(Record excerpts)
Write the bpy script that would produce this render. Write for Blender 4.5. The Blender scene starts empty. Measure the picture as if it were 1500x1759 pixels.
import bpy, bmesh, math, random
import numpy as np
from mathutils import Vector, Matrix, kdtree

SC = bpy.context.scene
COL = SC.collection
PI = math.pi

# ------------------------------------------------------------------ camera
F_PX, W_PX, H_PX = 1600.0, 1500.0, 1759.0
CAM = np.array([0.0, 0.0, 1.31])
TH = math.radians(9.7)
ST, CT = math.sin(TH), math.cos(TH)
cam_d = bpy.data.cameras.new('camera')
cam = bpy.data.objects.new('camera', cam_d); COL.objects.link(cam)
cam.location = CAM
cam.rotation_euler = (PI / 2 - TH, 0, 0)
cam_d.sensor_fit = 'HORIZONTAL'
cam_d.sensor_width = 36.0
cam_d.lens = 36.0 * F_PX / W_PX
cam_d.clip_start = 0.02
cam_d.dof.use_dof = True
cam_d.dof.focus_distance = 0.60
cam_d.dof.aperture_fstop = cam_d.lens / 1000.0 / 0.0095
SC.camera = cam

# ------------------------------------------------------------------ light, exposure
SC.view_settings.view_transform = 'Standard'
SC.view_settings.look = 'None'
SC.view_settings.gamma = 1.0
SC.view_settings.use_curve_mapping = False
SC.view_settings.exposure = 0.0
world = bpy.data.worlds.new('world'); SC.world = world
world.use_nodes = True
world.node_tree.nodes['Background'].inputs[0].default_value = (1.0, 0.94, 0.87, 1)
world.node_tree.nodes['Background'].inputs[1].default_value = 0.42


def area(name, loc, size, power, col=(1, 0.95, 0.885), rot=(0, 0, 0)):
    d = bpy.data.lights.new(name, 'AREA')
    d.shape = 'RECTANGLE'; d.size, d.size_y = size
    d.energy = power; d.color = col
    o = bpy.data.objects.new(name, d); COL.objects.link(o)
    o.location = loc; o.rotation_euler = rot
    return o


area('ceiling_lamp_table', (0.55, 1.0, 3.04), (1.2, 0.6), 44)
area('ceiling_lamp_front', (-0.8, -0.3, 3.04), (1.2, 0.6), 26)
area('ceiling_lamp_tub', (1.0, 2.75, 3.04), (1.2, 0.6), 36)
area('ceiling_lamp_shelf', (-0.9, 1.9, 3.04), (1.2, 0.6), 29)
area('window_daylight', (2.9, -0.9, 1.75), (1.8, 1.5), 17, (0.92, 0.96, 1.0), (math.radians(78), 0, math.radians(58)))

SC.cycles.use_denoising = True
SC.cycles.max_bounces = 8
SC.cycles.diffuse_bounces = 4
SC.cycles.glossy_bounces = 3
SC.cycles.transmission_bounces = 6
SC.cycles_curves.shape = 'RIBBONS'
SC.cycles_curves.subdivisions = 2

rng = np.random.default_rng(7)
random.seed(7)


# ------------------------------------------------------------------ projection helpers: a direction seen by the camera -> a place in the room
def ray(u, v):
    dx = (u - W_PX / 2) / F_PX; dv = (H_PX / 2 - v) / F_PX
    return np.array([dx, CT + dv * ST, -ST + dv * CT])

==

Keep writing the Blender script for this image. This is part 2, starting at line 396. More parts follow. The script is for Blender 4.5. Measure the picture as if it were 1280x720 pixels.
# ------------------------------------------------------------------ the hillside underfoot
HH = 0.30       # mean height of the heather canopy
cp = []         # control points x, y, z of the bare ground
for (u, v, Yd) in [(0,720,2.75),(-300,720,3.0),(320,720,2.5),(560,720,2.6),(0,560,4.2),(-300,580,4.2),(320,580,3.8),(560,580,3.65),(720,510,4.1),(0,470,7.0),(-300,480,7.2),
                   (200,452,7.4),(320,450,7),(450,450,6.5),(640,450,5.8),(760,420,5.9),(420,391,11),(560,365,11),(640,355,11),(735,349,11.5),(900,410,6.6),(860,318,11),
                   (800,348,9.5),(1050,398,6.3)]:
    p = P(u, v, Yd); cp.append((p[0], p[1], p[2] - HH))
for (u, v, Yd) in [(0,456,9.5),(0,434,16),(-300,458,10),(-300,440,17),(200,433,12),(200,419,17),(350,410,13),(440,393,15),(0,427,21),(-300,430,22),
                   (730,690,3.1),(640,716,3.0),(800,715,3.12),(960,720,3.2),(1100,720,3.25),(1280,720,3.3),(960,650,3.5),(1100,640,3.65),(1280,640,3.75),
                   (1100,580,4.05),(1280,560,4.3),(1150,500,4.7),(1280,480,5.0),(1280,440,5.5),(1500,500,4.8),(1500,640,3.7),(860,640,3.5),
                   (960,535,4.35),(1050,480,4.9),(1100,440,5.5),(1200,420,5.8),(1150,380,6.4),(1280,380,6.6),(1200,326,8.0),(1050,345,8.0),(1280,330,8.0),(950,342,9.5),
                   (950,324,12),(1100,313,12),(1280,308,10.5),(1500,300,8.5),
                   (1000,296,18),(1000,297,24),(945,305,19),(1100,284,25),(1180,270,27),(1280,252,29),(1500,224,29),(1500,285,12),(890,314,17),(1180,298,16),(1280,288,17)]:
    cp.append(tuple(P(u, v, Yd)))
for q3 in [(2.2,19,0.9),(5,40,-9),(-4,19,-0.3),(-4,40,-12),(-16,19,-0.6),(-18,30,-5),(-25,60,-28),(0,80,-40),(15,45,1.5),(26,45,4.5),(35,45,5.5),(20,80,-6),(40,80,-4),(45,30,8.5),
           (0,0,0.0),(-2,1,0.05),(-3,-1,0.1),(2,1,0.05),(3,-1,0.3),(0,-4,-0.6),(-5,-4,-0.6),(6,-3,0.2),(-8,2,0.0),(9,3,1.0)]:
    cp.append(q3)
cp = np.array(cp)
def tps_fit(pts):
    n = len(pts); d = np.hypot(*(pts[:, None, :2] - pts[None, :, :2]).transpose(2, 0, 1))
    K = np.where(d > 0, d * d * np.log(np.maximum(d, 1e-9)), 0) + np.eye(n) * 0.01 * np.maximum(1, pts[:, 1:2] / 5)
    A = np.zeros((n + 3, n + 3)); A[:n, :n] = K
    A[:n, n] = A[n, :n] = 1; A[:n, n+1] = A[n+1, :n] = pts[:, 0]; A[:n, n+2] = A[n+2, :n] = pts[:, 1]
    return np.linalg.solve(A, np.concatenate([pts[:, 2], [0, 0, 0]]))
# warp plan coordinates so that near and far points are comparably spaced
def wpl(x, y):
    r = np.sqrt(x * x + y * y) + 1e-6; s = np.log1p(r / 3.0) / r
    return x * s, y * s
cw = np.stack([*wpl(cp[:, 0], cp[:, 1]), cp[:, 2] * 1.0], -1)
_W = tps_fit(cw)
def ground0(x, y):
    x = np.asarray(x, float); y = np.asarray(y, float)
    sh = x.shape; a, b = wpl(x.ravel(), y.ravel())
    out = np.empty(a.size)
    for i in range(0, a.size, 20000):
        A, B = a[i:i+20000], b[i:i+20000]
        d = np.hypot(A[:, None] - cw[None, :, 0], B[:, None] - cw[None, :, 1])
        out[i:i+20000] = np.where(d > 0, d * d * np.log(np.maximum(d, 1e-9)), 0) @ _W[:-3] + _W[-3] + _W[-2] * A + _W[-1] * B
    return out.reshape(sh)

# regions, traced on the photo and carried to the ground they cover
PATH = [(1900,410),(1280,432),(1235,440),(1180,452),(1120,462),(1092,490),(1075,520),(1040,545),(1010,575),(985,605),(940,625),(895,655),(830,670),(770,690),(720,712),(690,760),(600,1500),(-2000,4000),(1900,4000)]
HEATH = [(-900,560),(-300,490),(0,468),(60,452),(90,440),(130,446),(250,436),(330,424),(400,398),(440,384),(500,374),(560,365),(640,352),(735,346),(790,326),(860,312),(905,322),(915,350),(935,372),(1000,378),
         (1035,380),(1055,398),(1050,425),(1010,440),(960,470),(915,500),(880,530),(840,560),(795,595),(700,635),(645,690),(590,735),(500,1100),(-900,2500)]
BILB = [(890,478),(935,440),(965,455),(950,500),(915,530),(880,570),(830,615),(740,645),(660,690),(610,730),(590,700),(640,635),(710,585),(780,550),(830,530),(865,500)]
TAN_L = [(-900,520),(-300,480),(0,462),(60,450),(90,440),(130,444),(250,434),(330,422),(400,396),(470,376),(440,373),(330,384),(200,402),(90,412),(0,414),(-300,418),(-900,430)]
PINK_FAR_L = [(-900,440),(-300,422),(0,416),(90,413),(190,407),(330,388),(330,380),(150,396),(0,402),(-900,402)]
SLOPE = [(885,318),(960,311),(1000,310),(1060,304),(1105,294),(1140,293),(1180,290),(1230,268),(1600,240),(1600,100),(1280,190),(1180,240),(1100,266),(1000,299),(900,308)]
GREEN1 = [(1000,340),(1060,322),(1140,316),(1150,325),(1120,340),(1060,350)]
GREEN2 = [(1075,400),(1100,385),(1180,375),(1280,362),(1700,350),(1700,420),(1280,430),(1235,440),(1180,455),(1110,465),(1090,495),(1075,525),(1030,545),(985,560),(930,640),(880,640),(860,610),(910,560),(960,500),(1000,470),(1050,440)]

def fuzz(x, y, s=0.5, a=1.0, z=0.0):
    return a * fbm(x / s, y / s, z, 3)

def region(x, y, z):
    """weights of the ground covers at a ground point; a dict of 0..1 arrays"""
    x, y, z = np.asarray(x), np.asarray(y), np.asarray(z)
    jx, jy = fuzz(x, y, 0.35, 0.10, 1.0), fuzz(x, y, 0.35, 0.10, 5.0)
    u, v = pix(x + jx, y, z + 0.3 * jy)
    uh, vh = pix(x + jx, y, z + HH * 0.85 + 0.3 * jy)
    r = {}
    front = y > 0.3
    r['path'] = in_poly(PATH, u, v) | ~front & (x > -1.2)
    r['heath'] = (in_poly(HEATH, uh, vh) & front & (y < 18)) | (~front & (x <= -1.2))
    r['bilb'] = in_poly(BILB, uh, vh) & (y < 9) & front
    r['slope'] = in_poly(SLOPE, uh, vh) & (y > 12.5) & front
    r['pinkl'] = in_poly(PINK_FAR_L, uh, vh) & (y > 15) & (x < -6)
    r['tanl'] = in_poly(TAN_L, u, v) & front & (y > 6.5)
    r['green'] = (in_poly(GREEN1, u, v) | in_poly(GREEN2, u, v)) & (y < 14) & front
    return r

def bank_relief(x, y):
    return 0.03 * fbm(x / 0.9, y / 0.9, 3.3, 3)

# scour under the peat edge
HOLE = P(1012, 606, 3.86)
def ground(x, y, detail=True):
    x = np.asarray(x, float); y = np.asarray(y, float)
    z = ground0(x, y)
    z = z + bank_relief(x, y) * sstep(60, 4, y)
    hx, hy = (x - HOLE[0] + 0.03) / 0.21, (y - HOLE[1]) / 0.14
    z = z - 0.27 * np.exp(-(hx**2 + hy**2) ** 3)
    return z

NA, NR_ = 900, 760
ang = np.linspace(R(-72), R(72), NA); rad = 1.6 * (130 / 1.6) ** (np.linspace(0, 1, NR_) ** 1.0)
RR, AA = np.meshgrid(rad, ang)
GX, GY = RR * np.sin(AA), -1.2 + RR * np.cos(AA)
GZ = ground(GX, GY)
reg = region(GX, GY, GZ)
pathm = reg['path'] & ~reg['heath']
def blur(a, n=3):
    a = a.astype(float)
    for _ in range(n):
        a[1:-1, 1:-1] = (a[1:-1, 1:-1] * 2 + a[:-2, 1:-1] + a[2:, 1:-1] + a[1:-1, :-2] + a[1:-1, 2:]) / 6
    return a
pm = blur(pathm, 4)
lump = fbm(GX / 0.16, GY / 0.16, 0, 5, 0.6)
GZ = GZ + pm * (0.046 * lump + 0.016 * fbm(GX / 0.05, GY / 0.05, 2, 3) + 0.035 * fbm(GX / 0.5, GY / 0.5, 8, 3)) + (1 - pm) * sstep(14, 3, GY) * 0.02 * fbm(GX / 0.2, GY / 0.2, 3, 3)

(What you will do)
With the first line being the one containing "Write the bpy" and the last line the one containing "from mathutils import Vector, Matrix, kdtree", transcribe exactly the lines above that fall in that range.

(Output)
Write the bpy script that would produce this render. Write for Blender 4.5. The Blender scene starts empty. Measure the picture as if it were 1500x1759 pixels.
import bpy, bmesh, math, random
import numpy as np
from mathutils import Vector, Matrix, kdtree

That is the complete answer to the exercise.